- PROVIDED DATA -
▼

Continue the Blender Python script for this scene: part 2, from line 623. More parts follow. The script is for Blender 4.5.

▲
▼

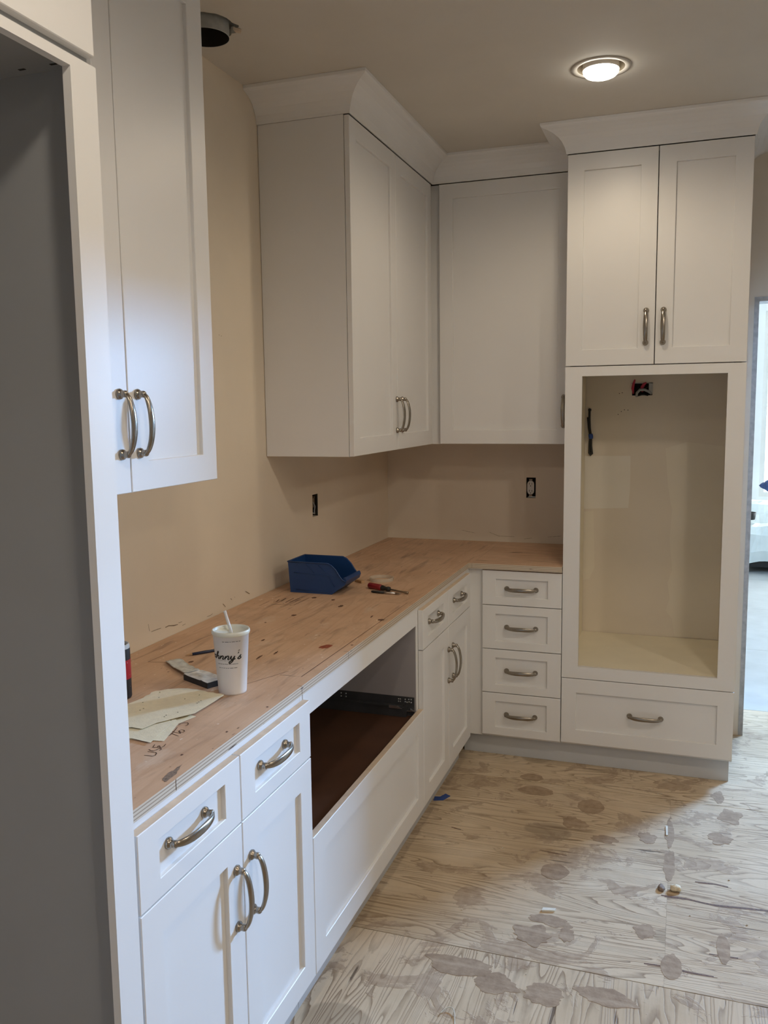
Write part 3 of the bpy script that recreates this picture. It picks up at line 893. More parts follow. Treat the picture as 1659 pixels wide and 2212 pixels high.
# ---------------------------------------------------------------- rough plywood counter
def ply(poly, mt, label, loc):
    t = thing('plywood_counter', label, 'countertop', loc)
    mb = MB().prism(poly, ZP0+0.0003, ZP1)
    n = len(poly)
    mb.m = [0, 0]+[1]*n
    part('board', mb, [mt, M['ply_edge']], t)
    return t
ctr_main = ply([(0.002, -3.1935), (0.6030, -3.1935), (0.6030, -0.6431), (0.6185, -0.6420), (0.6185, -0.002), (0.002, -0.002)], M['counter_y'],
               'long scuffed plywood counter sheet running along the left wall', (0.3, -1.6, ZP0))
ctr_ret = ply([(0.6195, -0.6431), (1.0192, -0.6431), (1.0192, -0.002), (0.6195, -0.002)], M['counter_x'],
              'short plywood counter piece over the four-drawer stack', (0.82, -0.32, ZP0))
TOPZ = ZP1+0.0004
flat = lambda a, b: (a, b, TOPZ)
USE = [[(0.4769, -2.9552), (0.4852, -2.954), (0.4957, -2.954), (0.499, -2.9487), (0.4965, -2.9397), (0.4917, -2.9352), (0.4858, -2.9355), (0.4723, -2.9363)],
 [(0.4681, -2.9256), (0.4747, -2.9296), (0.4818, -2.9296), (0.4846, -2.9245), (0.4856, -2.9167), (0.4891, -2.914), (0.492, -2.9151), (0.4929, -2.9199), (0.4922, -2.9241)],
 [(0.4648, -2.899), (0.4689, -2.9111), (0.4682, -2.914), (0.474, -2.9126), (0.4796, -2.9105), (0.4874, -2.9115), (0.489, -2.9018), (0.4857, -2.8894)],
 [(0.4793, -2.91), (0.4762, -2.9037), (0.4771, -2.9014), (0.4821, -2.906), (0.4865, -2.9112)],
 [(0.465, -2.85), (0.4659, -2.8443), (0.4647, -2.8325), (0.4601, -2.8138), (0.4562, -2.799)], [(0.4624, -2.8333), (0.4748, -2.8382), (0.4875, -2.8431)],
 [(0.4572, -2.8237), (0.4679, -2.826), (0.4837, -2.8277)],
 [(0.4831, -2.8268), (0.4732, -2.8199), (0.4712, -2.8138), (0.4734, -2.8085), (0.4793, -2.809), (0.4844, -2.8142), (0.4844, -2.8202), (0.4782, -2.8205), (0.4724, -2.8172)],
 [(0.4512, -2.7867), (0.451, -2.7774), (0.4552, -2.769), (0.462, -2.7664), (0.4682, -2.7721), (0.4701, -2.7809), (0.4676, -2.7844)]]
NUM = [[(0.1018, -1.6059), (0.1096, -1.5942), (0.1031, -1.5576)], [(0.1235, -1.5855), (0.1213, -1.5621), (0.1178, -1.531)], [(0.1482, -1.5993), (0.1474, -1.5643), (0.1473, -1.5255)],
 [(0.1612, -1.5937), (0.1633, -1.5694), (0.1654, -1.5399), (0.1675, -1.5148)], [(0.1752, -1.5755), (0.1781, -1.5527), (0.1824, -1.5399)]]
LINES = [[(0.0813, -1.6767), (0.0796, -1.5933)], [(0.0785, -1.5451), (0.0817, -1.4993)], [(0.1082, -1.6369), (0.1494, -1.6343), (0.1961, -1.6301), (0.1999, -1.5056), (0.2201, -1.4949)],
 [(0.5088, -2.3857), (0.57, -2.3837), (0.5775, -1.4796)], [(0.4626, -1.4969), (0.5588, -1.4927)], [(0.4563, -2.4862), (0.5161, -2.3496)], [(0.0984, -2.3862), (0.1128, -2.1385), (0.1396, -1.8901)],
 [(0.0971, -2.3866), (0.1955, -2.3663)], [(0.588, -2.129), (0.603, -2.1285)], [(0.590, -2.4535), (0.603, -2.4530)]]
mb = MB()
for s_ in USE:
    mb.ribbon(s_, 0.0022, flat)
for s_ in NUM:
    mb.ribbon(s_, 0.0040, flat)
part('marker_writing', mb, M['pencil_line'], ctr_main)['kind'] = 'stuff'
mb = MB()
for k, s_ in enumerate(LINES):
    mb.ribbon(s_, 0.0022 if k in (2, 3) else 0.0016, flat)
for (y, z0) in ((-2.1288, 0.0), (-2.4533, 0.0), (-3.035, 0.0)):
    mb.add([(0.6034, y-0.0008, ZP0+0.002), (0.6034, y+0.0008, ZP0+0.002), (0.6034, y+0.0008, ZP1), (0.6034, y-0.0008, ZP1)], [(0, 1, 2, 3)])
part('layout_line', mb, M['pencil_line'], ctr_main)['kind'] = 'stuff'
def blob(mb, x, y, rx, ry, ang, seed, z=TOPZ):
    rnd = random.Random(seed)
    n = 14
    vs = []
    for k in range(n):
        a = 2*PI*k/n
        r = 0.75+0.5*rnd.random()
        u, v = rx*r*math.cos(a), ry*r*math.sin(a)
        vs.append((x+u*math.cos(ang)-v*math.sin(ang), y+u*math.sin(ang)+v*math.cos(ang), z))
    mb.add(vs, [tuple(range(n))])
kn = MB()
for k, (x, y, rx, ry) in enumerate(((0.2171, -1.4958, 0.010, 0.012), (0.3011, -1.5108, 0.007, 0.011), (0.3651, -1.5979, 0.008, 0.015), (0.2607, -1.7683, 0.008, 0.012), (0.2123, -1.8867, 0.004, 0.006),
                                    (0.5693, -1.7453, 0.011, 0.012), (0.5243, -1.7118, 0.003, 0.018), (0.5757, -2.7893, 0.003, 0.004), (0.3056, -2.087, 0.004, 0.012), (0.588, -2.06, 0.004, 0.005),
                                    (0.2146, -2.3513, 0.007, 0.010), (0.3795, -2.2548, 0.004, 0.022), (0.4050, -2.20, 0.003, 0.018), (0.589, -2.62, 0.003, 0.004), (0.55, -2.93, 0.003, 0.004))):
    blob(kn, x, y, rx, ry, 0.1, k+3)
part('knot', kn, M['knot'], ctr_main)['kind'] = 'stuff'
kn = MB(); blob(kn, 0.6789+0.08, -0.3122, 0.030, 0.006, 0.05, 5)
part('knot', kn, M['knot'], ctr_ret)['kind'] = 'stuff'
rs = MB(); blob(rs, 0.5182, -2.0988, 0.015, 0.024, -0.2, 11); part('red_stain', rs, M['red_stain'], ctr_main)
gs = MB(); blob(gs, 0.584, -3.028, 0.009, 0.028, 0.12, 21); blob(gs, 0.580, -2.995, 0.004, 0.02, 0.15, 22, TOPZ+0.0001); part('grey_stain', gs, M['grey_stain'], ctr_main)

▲
▼

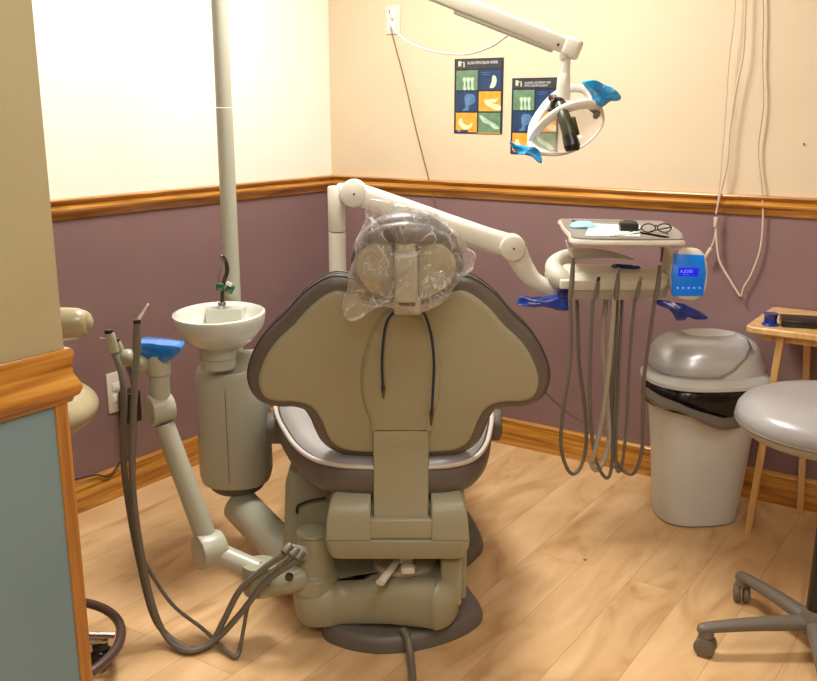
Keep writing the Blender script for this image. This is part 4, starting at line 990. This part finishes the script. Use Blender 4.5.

▲

- TASK OBJECTIVE -
Pick out and copy the lines of the material that include the word "More".

- ANSWER FOR THIS EXERCISE -
Continue the Blender Python script for this scene: part 2, from line 623. More parts follow. The script is for Blender 4.5.
Write part 3 of the bpy script that recreates this picture. It picks up at line 893. More parts follow. Treat the picture as 1659 pixels wide and 2212 pixels high.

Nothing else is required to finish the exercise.